You can’t negotiate without communicating.
And you can’t negotiate well without communicating well.
So what does it mean to communicate well as a negotiator? Professor Robert Mnookin says that it depends on the ability to “to strike an effective balance between empathy and assertiveness. Empathy involves effectively understanding your counterpart’s perspective and expressing his viewpoint in a nonjudgmental manner. Assertiveness is the ability to express and advocate for your own needs, interests, and perspectives.”
Mnookin, who was chair of the Harvard Project on Negotiation for 25 years, explains that creating this balance of empathy and assertiveness first requires self-awareness, and preparation, for the challenge of structuring the conversation with the other party. Are we competent to defend our own point of view, and still acknowledge the other’s perspective on the issue?

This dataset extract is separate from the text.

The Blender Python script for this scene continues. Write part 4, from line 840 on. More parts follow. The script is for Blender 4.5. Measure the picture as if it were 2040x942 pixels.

On the one hand, we must build affiliation and trust with our counterparts. One of the most effective ways to do this is by listening to their point of view, and demonstrating that they are being heard and understood. But understanding their perspective does not mean we agree with it, so we must communicate in a clear and positive way that we see things differently.
Mnookin suggests to practice your story: what are your interests, why are they important to you, and how is it what you are suggesting as a proposal can also meet their interests. Then, in your meeting, ask the other side to present their perspective first. And listen; take notes; ask questions; and demonstrate your desire to understand. Then you can share your point of view.
In order to influence the other party to consider your proposal over theirs, your statement, “This produces a good outcome for both of us” can only be credible if you have shown the other party you comprehend their interests and positions. You can’t convince someone you empathize with their point of view if you haven’t shown an interest in their point of view.
It is, perhaps, a negotiator’s toughest balancing act: trying to control the weight of your own interests while adding on the weight of the other party’s interests. Tip too much to one side and the outcome could be a disaster. The more adept you can become establishing empathy with another, the lighter the load becomes as they start to share in understanding your point of view.